醜く愚かで美しく強い

私はきっと大がつく馬鹿者だ。
手の届くところにあった大切なものを無くしてからやっと気づいてそれじゃあもう遅かった。
あの子の心はとっくに私の事なんか見ていなかった興味も無くなっていた。
おまけに好きな人まで出来たとか出来てないとか。
これから先も一緒にいることが当たり前だと思っていた私は鈍器で殴られたような脳をすり潰されるような衝撃と共に手を取り合っていかなければならないようだ。
「私の隣にいるのはあなたではない」錆びたナイフで刺されたように私の心にじわりじわりと悲しみと無力感が込み上げた。
そして私は逃げた。

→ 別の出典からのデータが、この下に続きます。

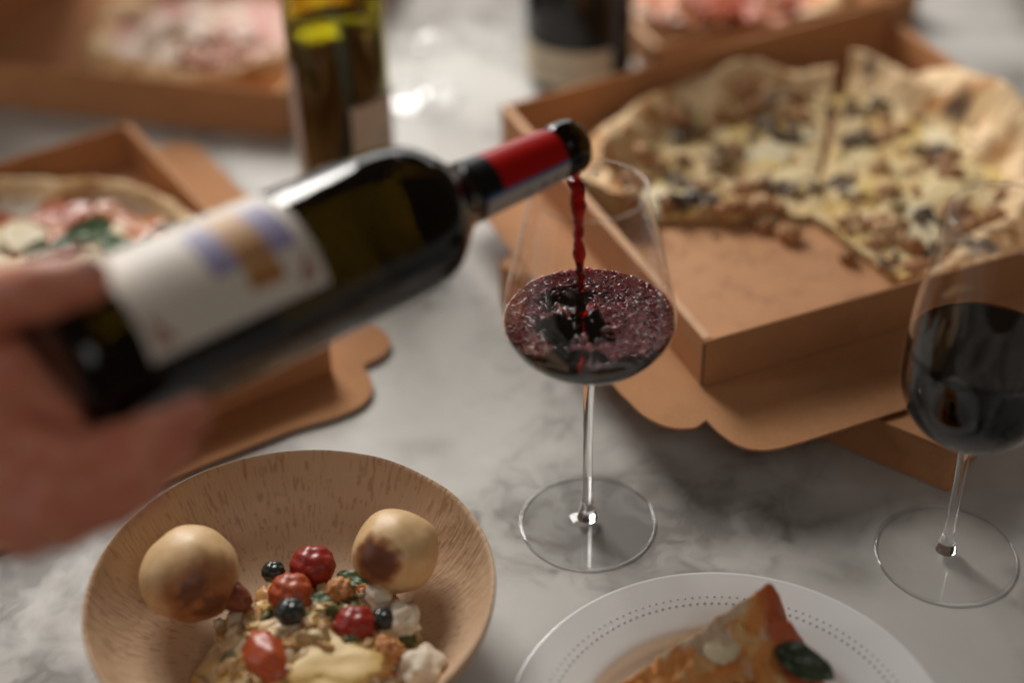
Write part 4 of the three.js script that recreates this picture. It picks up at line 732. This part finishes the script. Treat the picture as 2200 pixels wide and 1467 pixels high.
{
  const t = thing('pizza_slice', 'folded slice of tomato pizza with basil on the white plate', 'pizza', [0, 0.0072, 0]);
  // folded: a ridge that climbs to a peak, steep behind and sloping towards the front
  const A = [-0.006, 0.158], B = [0.092, 0.1115], ux = B[0] - A[0], uz = B[1] - A[1], UL = Math.hypot(ux, uz), nx = -uz / UL, nz = ux / UL;
  const at = (u, d) => [A[0] + ux * u + nx * d, A[1] + uz * u + nz * d];
  const ridge = (u) => 0.013 + 0.011 * sstep(0.05, 0.5, u) + 0.026 * Math.pow(clamp((u - 0.35) / 0.65), 1.3);
  const hgt = (u, d) => {
    const [x, z] = at(u, d), end = Math.sqrt(Math.max(0, 1 - sstep(0.94, 1.13, u + 0.03 * n3(d * 120, 1, 3)))), H = ridge(Math.min(u, 1)) * end;
    const f = d < 0 ? 1 - sstep(0, 0.011 + 0.003 * n3(u * 6, 2, 2), -d) : Math.pow(clamp(1 - d / (0.062 - 0.012 * u)), 0.85);
    return Math.max(0, H * f + 0.006 * end * sstep(0.07, 0.055, d) * (d < 0 ? f : 1) + 0.0045 * fbm(x * 80, z * 80, 3, 4) * end * (d < 0 ? f : 1));
  };
  const NU = 150, ND = 80, pos = [], col = [], uv = [], idx = [];
  for (let i = 0; i <= NU; i++) for (let j = 0; j <= ND; j++) {
    const u = mix(-0.12, 1.14, i / NU), d = mix(-0.0135, 0.074, j / ND), [x, z] = at(u, d);
    pos.push(x, hgt(u, d), z); uv.push(x * 12, z * 12);
    const a = fbm(x * 60, z * 60, 6, 4), b = fbm(x * 45 + 4, z * 45, 2, 3);
    let c = mix3([0.74, 0.29, 0.075], [0.78, 0.46, 0.19], sstep(-0.25, 0.3, a)); c = mix3(c, [0.72, 0.58, 0.42], 0.85 * sstep(-0.05, 0.25, b + 0.25 - Math.abs(u - 0.68) * 1.4 - d * 6));
    c = mix3(c, [0.52, 0.09, 0.025], 0.9 * sstep(0.87, 0.93, u + 0.05 * b + d * 1.2) * sstep(1.16, 1.05, u + 0.06 * a)); c = mix3(c, [0.55, 0.09, 0.02], 0.85 * sstep(0.1, 0.3, a + 0.3 - 3.2 * Math.abs(u - 0.2)));
    if (d < 0.002) c = mix3(c, [0.64, 0.42, 0.2], 0.6 * sstep(0.002, -0.003, d) * (u < 0.85 ? 1 : 0.2));
    col.push(...c);
  }
  for (let i = 0; i < NU; i++) for (let j = 0; j < ND; j++) { const a = i * (ND + 1) + j, b = a + 1, c = a + ND + 1; idx.push(a, b, c, b, c + 1, c); }
  const g = new THREE.BufferGeometry(); g.setAttribute('position', new THREE.Float32BufferAttribute(pos, 3)); g.setAttribute('color', new THREE.Float32BufferAttribute(col, 3)); g.setAttribute('uv', new THREE.Float32BufferAttribute(uv, 2)); g.setIndex(idx); g.computeVertexNormals();
  part(t, 'crust', g, PIZZA);
  const DK = phy([0.035, 0.028, 0.02], 0.4);
  for (const [u, d, s] of [[0.64, 0.012, 0.010]]) { const [x, z] = at(u, d); put(t, 'cheese', cheeseGeo[2], CHEESE[2], x, hgt(u, d) - 0.0005, z, s, 0.25); }
  const DL = phy([0.035, 0.05, 0.022], 0.4, DS);
  for (const [x, y, z, s, r] of [[0.1035, 0.030, 0.1500, 0.0165, 1.0]]) { const o = part(t, 'basil_leaf', leaves[1], DL); o.position.set(x, y, z); o.scale.setScalar(s); o.rotation.set(0.35, r, -0.25); }
  put(t, 'grilled_aubergine', cheeseGeo[0], DK, 0.068, 0.021, 0.1640, 0.016, 0.2);
}

scene.traverse((o) => { if (o.isMesh) { o.castShadow = true; o.receiveShadow = true; } });
renderer.render(scene, camera);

何もかも捨てて逃げた。
もうどうでも良くなって全て放り投げてしまった。
頑張る理由も生きる理由ですらなくなってしまった。精神的支柱を失ったのだ。
何がいけなかったのか思い当たる節もままあるが別れを告げられるほどのことかと言われるとあの子の方がよっぽどだと思うことがある。
だがしかし、それでも私にも非があるが故にあの子を責める資格は毛頭ないしそんな気もない。
ただただ、寂しく悲しく無力であることを思い知らされたそんな恋だった。
あのタバコを吸う度、あの香水の匂いを嗅ぐ度、ふとした瞬間思い出す度虚無感を味わう。
全てを投げ出し逃げ私はなにをしてるのだろうか。
結局あの子としてることはさして変わりないのに、あの子のように器用に生きられない。醜く愚かで美しく強いあの子のように。
今もきっと迷惑をかけているであろうあの子にはいつか面と向かって謝らなければ全てを終わらせてから。
そして私を捨てたことを後悔させてやる。
そんなささやかで小さなしょうもないくだらない復讐心に燃えながら今日も誰かに抱かれる。